━━━ PROVIDED DATA ━━━

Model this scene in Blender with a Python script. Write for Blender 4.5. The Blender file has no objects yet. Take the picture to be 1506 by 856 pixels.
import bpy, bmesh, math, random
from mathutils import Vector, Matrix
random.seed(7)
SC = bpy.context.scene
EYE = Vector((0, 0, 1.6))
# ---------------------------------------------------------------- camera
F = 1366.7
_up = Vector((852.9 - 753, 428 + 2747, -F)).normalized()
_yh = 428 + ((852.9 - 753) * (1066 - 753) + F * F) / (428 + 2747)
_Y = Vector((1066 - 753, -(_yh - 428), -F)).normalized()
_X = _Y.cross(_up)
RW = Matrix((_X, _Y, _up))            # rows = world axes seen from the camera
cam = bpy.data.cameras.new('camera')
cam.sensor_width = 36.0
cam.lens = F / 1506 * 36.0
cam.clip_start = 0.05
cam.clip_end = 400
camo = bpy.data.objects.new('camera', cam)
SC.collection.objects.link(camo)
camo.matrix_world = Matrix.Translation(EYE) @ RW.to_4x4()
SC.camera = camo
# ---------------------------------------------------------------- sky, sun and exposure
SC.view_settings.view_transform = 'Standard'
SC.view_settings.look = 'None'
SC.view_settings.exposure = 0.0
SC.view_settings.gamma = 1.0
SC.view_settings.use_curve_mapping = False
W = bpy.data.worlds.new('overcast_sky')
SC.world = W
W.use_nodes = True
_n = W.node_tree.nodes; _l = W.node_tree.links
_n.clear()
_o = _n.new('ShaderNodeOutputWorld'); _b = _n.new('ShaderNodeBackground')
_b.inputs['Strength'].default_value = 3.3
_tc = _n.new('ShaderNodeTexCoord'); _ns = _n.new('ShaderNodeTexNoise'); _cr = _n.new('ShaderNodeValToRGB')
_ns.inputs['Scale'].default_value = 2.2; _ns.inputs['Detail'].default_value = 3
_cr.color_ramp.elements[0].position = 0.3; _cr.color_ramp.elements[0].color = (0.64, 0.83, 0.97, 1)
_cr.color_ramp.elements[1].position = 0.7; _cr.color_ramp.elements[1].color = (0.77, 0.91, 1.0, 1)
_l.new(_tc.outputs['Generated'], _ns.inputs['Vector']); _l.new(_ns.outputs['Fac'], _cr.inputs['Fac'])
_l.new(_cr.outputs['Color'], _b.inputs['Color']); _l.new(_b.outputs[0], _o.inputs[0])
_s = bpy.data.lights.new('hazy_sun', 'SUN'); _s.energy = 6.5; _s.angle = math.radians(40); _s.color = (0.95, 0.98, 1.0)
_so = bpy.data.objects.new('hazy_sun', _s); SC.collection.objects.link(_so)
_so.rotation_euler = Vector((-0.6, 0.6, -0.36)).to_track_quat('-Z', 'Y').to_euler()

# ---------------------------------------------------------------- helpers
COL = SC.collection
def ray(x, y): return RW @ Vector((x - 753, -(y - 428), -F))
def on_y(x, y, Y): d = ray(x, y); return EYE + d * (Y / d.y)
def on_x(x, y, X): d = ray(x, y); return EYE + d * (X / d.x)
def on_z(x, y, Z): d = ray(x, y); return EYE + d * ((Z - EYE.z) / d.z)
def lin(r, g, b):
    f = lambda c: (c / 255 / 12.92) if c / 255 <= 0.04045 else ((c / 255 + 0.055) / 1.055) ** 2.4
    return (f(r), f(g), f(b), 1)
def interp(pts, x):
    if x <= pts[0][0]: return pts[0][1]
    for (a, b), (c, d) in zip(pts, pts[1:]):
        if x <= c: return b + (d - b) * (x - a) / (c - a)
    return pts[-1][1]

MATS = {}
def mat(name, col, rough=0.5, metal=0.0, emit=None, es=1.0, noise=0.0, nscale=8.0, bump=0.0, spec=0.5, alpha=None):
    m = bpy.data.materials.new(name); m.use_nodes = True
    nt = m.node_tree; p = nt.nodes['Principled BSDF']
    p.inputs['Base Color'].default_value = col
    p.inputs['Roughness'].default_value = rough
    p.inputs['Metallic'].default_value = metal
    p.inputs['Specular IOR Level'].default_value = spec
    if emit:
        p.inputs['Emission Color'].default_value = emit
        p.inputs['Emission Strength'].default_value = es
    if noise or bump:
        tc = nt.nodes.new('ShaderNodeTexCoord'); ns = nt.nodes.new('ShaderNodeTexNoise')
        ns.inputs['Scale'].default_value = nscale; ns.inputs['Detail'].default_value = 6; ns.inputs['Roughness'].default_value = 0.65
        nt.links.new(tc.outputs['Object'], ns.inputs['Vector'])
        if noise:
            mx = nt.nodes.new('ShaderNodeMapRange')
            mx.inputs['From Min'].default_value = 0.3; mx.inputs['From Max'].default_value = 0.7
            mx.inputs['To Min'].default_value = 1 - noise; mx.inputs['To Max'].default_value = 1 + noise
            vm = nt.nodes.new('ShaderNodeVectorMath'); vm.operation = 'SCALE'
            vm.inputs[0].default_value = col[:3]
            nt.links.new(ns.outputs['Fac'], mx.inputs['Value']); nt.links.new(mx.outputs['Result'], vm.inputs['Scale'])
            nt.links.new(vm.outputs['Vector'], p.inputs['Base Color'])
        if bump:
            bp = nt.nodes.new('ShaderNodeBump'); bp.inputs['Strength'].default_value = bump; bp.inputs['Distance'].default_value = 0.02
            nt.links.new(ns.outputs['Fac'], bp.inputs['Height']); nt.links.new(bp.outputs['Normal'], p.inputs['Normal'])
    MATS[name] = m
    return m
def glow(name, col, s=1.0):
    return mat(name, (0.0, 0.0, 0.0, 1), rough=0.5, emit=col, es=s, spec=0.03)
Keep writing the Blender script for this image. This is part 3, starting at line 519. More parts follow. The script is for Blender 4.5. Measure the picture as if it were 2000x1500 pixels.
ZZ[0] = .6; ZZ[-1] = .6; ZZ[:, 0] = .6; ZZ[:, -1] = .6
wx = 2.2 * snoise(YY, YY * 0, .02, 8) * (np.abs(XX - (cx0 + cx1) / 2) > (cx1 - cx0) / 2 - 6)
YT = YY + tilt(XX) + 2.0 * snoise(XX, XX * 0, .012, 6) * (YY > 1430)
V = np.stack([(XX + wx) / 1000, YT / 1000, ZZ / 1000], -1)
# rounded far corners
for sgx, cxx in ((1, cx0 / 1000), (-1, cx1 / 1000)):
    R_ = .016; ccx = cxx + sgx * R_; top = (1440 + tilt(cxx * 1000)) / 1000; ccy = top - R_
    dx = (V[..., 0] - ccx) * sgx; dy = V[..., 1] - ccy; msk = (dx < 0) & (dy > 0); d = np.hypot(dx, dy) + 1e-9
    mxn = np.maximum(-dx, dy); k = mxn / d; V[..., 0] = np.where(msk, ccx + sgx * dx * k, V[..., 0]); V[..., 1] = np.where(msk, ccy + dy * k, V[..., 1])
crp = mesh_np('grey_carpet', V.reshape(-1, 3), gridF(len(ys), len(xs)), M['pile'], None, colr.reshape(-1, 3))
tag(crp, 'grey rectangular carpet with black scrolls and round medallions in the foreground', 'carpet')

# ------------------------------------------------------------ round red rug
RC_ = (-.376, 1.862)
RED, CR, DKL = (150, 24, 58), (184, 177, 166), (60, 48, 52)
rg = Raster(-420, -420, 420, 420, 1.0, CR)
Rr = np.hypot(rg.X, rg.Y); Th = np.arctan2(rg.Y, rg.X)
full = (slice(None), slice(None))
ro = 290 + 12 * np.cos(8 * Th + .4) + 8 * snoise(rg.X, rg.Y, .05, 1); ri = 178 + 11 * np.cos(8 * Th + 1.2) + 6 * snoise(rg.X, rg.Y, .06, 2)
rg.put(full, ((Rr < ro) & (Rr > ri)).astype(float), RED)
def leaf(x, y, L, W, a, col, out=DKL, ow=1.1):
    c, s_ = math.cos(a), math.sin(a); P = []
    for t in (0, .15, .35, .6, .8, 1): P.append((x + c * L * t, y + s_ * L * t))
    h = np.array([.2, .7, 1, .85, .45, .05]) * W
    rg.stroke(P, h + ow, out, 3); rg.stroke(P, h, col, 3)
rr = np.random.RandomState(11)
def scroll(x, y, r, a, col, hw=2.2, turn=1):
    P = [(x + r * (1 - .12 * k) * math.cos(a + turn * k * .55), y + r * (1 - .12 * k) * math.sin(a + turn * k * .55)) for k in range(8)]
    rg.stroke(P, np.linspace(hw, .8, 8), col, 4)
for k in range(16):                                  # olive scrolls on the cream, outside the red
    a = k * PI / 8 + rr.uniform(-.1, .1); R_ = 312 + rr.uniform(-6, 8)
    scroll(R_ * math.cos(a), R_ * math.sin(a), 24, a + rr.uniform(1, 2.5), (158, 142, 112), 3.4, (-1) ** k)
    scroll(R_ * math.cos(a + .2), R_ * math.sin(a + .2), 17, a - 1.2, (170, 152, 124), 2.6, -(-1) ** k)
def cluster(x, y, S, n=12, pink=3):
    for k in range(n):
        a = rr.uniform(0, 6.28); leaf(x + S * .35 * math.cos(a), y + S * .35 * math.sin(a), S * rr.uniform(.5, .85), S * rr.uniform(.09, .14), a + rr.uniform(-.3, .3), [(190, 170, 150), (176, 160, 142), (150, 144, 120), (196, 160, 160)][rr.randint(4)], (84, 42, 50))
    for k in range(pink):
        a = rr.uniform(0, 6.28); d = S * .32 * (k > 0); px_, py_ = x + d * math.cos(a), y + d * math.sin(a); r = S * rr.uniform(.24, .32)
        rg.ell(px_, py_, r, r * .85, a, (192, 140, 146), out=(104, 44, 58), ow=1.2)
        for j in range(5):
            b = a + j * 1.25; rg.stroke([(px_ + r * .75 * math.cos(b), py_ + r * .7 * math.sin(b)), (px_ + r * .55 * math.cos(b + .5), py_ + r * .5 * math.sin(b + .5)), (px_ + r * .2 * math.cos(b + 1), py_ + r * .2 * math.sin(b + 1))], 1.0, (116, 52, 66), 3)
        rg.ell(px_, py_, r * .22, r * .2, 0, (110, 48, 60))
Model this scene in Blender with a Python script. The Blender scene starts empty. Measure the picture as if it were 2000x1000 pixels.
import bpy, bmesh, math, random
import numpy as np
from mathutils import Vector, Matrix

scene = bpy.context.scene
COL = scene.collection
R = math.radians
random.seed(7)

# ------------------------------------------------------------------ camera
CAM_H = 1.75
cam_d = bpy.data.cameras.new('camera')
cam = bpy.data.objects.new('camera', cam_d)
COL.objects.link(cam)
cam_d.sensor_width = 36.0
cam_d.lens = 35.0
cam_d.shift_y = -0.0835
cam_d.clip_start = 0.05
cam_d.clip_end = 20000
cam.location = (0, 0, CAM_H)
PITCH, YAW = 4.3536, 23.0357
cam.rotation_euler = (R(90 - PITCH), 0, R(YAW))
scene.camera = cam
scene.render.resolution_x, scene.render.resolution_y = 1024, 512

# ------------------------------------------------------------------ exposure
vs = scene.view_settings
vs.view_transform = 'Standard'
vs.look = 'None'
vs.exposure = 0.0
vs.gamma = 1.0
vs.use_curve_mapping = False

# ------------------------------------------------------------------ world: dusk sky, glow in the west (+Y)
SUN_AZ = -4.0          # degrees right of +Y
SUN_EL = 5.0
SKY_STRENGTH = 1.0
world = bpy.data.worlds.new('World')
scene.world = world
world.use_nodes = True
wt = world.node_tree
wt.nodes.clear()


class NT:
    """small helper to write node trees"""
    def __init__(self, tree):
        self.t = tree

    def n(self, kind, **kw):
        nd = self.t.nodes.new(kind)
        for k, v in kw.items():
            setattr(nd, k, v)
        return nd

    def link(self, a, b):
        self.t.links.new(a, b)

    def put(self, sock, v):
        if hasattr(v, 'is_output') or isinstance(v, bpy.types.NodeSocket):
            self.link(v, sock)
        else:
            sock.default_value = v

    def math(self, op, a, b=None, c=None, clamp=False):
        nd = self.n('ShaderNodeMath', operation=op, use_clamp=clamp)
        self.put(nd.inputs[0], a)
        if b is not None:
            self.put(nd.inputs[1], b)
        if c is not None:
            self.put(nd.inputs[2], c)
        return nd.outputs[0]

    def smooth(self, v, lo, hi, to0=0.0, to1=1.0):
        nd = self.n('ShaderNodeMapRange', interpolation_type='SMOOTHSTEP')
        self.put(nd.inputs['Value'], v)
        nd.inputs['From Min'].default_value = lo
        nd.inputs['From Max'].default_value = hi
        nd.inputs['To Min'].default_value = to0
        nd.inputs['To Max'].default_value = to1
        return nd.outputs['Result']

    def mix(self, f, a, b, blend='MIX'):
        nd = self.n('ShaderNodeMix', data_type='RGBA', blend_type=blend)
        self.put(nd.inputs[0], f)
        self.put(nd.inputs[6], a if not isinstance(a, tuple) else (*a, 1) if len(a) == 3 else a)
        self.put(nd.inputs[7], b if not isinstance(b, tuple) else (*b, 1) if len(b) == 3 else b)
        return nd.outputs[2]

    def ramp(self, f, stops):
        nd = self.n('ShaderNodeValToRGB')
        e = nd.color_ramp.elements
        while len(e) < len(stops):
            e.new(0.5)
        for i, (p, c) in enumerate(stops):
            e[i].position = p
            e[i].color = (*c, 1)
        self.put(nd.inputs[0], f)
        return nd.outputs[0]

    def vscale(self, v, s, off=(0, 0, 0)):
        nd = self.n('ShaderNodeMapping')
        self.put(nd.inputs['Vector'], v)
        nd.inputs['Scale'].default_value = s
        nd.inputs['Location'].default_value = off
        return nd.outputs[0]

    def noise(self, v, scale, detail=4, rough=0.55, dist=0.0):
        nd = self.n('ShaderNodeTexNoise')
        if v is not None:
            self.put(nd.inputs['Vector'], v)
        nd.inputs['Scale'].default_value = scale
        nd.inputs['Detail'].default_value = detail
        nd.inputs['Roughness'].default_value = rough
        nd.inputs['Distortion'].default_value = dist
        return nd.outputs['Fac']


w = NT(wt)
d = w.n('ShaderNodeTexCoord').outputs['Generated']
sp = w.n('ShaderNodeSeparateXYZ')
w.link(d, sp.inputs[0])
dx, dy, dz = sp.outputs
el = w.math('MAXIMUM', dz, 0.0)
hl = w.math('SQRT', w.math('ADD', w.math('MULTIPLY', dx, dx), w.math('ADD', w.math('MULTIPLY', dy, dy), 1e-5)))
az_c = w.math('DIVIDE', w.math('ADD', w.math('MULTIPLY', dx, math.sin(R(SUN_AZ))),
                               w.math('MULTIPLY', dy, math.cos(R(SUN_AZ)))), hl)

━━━

→ WHAT TO DO
Pull out every line in the data above that has the word "were".

→ ANSWER TO THIS TASK
Keep writing the Blender script for this image. This is part 3, starting at line 519. More parts follow. The script is for Blender 4.5. Measure the picture as if it were 2000x1500 pixels.
Model this scene in Blender with a Python script. The Blender scene starts empty. Measure the picture as if it were 2000x1000 pixels.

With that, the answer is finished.